Spark

Yeah, you're really going to love this story.

Even for humans, detecting sarcasm can be difficult, try training AI to detect it!
It's hard enough for humans to detect sarcasm, try getting AI to do it!

"Good luck with that." "Great job!" "I'll make a note of that."

Can you tell, just reading those questions, whether they're meant to be sarcastic or not?

Detecting sarcasm can be difficult even for humans, so imagine how hard it would be to teach artificial intelligence software to recognize it.

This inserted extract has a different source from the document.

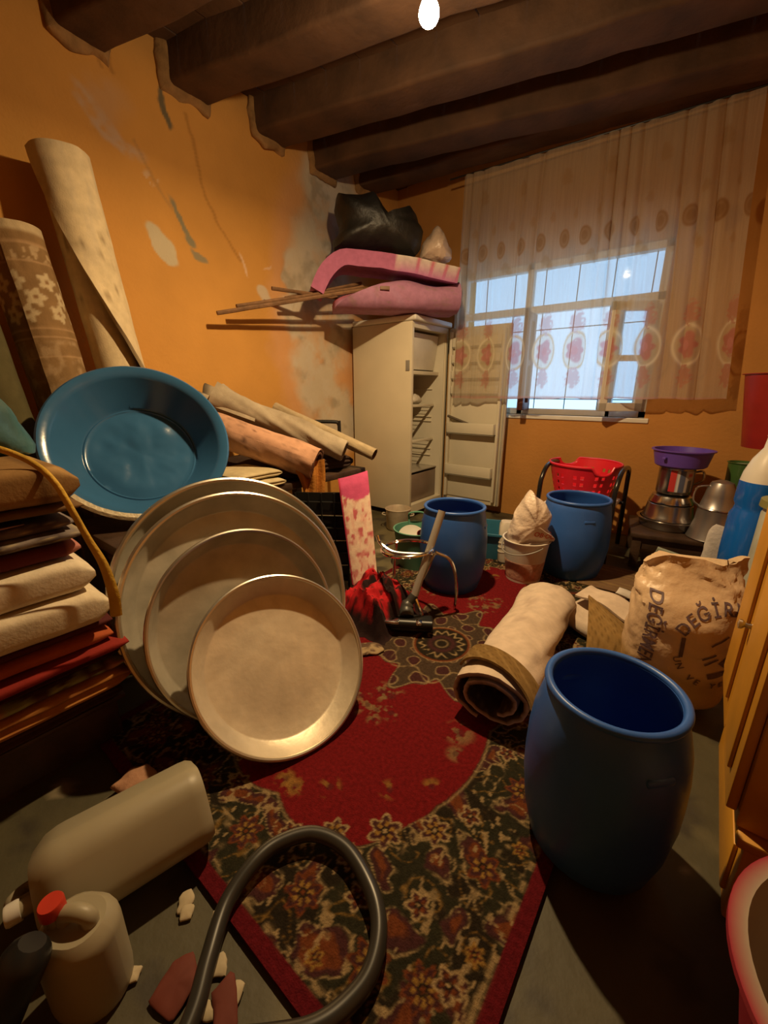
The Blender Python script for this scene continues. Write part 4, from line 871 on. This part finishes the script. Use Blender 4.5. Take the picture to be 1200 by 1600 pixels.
wpart('bag_film', (bgV, bgF), M_pbag, bag)
bv = BVHTree.FromPolygons([tuple(v) for v in bgV], bgF); nrm_cam = np.cross(rt, (0, 0, 1))
wpart('red_print', project(bv, text('OB·OO', .040, .012), (-.715, 2.27, .322), rt * .97 + np.array((0, 0, -.22)), (.0, 0, 1)), mat('red_print', (.55, .08, .03), rough=.5), bag, smooth=False)
# red laundry basket
o = thing('laundry_basket', 'red slotted laundry basket resting on the black tube chair', 'basket', (-.640, 3.10, .355), R(10))
o.scale = (.74, .74, .92)
n, mz = 120, 22; H = .285; V = []; F = []
for j in range(mz + 1):
    z = H * j / mz; r = .215 + (.308 - .215) * (z / H) ** .8
    for k in range(n):
        a = 2 * math.pi * k / n; zz = z
        for a0 in (R(-58), R(122)):
            d = abs((a - a0 + math.pi) % (2 * math.pi) - math.pi)
            if d < .30 and j > mz - 5: zz = min(zz, H - .055 * math.cos(d / .30 * math.pi / 2) ** .4)
        V.append((r * math.cos(a), r * math.sin(a), zz))
for j in range(mz):
    for k in range(n):
        if (j in (3, 4, 7, 8, 11, 12, 15, 16)) and (k % 4 in (1, 2)) and not (k % 12 in (9, 10)): continue
        F.append((j * n + k, j * n + (k + 1) % n, (j + 1) * n + (k + 1) % n, (j + 1) * n + k))
M_redb = mat('red_plastic', (.72, .018, .040), rough=.38, var=.06)
part('basket_wall', solid((V, F), .004), M_redb, o); part('basket_floor', lathe([(0, -.002), (.216, -.002), (.216, .006), (0, .006)], 60), M_redb, o)
rim = []; 
for k in range(n):
    a = 2 * math.pi * k / n; z = H
    for a0 in (R(-58), R(122)):
        d = abs((a - a0 + math.pi) % (2 * math.pi) - math.pi)
        if d < .30: z = H - .055 * math.cos(d / .30 * math.pi / 2) ** .4
    rim.append((.310 * math.cos(a), .310 * math.sin(a), z))
part('rim', tube(rim, .0095, 8, True), M_redb, o)
# black tube chair
o = thing('tube_chair', 'black tubular armchair with white seat holding the red basket', 'chair', (-.64, 3.1, 0))
M_tubeb = mat('black_enamel_tube', (.014, .014, .015), rough=.25, var=.1)
for x in (-.855, -.395):
    dd = .0
    wpart('side_frame', tube(smooth_path([(x, 2.84, 0), (x, 2.845, .43), (x + .004, 2.87, .54), (x + .005, 2.96, .60), (x + .005, 3.12, .605), (x + .004, 3.27, .57), (x, 3.32, .45), (x, 3.35, 0)], 6), .0155, 10), M_tubeb, o)
for y in (2.88, 3.30): wpart('seat_rail', tube([(-.855, y, .325), (-.395, y, .325)], .012, 8), M_tubeb, o)
wpart('seat_pad', box(-.835, -.415, 2.86, 3.32, .325, .352, .012, 3), M_white, o)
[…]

Mikhail Khodak is a computer science grad student at Princeton University.
Mikhail (Misha) Khodak

Along with his colleagues, Nikunj Saunshi and Kiran Vodrahalli, he created an enormous sarcasm database.

They've amassed about 1.3 million sarcastic statements and hundreds of millions of non-sarcastic comments for comparison.

It comes from a 'data dump' of Reddit data released about two years ago, and available online.

Much of AI today is developed by training programs on huge datasets.

But finding a "sarcastic" dataset is tricky.

Mikhail decided to pull data from Reddit because users have a protocol where they put "/s" after sarcastic statements.

This means the users themselves have verified their own statements for the database. Mikhail recognizes that relying solely on Reddit is not the most reliable -- or diverse -- source, but he says, "we have to start somewhere."

Why is Mikhail so interested in teaching machines to understand sarcasm?

"At some point it will likely be the case that we would like machines to understand -- either when we're interacting with other humans or even when we're interacting with machines -- whether what we're saying we actually mean, or if we're actually being bitter or biting and not expressing our true beliefs."

Let's just hope the machines have a good sense of humour!